Nuclear Reactors 29 - This is the End of San Onofre
I have posted a number of articles and news links about the troubled San Onofre reactors on the coast of Southern California. When two steam generators were recently replaced, the replacements failed in two years. There are charges now that Southern California Edison (SCE), the owners of the San Onofre power plant, made unreported design changes that contributed to the failure. With severe public backlash and investigations by the NRC, SCE has been demanding permission to restart the reactors in the near future. The NRC refused that permission and SCE threatened to shut down the reactors permanently unless they were allowed to restart soon.
Now SCE has announced that it will permanently close the San Onofre plant. SCE has been spending thirty million dollars a month preparing for the restart. Delaying the startup for up to another year (which is a distinct possibility given the current regulatory process and ongoing investigations) would cost more than SCE is willing to spend. The availability of cheap natural gas has driven down the price of electricity and made repairing old nuclear power plants less attractive to their owners.
I have written before about the cost of decommissioning nuclear reactors and I have warned that while this cost is supposed to be born by the owners of the plants, I fear that some or all of the cost for some reactors to be decommissioned will be passed along to the customers. SCE is already working on determining how much of the decommission cost it will try to pass along. At this time, the decommissioning fund which is supposed to be kept current is at least three hundred million dollars short. SCE is asking to be allowed to charge an extra sixteen million dollars per year to help with the decommissioning. SCE also is looking for one hundred thirty million dollars from the makers of the generators, Mitsubishi Heavy Industries, LTD as well as two hundred and thirty million dollars from insurers. Some of the over five hundred million that customers had to pay for replacement power and some of the eight hundred million that customers were charged for operations when no power was being generated will have to be refunded.
The California Public Utilities Commission has the authority to determine how much power customers will have to pay for the shutdown of the reactors. Sempra Energy which owns twenty percent of San Onofre is expecting that the Commission will allow it to recover over five hundred million dollars from rate payers.
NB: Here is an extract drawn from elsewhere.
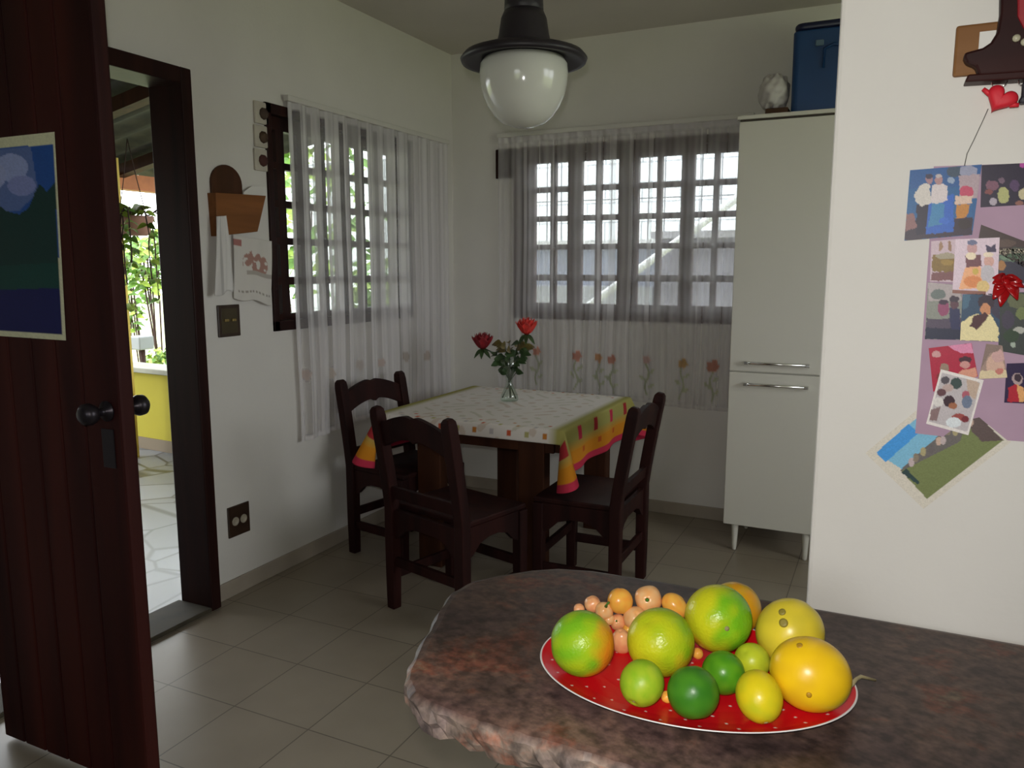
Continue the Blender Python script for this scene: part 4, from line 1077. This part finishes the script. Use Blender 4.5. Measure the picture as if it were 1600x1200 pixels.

I have to ask whether or not these types of costs to power customers were ever factored in when the cost of nuclear generated electricity was estimated before the reactors were put into operation. The San Onofre plant’s license was going to expire around 2020. Many old reactors were relicensed for additional operation after the year 2000. With cheaper electricity and rising repair costs, how many more reactors will be shut down at great public expense in the near future?